- **DATA**
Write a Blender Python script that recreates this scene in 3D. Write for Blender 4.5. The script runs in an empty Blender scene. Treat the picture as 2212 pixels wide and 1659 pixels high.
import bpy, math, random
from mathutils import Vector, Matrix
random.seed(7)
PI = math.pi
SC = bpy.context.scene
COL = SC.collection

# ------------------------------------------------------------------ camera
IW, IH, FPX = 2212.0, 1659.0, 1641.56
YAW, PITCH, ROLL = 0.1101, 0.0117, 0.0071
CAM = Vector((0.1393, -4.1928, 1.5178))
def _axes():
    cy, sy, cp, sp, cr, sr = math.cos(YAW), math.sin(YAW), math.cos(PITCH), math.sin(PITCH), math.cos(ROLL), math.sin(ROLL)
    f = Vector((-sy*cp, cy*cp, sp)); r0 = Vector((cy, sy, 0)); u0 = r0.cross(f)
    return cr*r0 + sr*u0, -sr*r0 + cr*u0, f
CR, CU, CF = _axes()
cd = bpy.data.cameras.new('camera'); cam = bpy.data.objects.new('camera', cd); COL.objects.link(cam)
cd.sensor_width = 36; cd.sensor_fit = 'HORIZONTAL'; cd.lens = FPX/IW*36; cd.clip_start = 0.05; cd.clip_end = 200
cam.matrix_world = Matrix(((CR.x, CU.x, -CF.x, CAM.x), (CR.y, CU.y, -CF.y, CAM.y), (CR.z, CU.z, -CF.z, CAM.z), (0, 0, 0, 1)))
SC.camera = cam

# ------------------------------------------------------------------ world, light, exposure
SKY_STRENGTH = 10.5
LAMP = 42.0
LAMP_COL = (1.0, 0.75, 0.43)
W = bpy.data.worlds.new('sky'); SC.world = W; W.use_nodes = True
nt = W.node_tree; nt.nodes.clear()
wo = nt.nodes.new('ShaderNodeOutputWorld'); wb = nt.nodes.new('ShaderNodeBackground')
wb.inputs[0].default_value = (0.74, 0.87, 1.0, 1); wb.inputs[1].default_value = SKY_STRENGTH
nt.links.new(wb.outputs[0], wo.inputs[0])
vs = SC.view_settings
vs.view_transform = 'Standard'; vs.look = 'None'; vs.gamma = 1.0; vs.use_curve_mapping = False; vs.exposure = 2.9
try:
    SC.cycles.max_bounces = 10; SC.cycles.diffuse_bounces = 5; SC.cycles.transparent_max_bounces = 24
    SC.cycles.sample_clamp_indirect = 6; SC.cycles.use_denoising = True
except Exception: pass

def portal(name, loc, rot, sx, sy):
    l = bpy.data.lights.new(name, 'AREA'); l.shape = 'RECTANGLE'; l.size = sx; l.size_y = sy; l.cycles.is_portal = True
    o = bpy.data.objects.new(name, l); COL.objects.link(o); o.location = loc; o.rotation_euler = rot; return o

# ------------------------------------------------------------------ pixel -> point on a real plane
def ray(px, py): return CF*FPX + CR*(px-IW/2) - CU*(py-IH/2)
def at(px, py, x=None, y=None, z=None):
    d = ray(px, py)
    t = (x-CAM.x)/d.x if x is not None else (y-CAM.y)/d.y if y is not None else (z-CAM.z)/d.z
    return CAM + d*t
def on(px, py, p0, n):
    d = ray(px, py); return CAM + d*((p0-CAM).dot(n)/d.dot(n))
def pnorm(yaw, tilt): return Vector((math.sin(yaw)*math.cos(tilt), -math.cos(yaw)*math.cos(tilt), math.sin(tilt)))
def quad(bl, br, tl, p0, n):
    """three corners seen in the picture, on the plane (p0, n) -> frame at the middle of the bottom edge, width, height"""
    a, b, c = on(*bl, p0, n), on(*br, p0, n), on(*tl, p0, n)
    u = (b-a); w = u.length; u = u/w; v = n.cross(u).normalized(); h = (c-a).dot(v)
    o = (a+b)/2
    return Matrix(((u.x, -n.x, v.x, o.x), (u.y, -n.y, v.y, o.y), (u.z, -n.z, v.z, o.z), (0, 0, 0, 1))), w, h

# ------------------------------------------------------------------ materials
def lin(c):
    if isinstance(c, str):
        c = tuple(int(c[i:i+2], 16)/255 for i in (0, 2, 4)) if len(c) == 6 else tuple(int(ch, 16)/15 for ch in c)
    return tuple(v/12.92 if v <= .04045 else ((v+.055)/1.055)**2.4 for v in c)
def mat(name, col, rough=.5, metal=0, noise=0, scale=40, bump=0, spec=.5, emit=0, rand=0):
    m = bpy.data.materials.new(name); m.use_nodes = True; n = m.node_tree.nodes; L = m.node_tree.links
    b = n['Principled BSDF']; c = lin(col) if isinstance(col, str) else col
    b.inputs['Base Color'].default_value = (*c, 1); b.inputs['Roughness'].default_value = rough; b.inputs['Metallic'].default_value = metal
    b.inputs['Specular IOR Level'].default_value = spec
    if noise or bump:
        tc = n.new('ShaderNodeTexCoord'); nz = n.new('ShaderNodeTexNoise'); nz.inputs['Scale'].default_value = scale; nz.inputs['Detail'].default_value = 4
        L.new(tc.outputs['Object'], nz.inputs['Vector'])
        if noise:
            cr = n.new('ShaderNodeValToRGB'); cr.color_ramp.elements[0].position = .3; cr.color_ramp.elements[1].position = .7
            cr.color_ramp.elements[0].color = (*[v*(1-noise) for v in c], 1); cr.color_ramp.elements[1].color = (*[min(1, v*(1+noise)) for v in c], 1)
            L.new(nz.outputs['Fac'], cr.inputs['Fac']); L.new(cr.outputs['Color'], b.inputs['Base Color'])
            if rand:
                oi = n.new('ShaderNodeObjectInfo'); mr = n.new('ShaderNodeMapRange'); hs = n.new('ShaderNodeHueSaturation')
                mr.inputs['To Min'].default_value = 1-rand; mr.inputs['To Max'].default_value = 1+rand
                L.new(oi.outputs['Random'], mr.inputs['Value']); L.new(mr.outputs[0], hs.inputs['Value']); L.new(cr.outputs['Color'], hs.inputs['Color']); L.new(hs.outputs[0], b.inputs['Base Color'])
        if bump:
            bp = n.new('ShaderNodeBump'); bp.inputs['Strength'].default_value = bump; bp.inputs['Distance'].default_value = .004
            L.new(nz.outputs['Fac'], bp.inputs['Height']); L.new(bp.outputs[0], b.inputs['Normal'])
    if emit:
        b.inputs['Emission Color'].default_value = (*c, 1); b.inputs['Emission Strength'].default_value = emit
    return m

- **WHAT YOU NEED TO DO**
Print, unaltered, every line from the beginning of the material down to the line with "COL = SC.collection".

- **ANSWER TO THE EXERCISE**
Write a Blender Python script that recreates this scene in 3D. Write for Blender 4.5. The script runs in an empty Blender scene. Treat the picture as 2212 pixels wide and 1659 pixels high.
import bpy, math, random
from mathutils import Vector, Matrix
random.seed(7)
PI = math.pi
SC = bpy.context.scene
COL = SC.collection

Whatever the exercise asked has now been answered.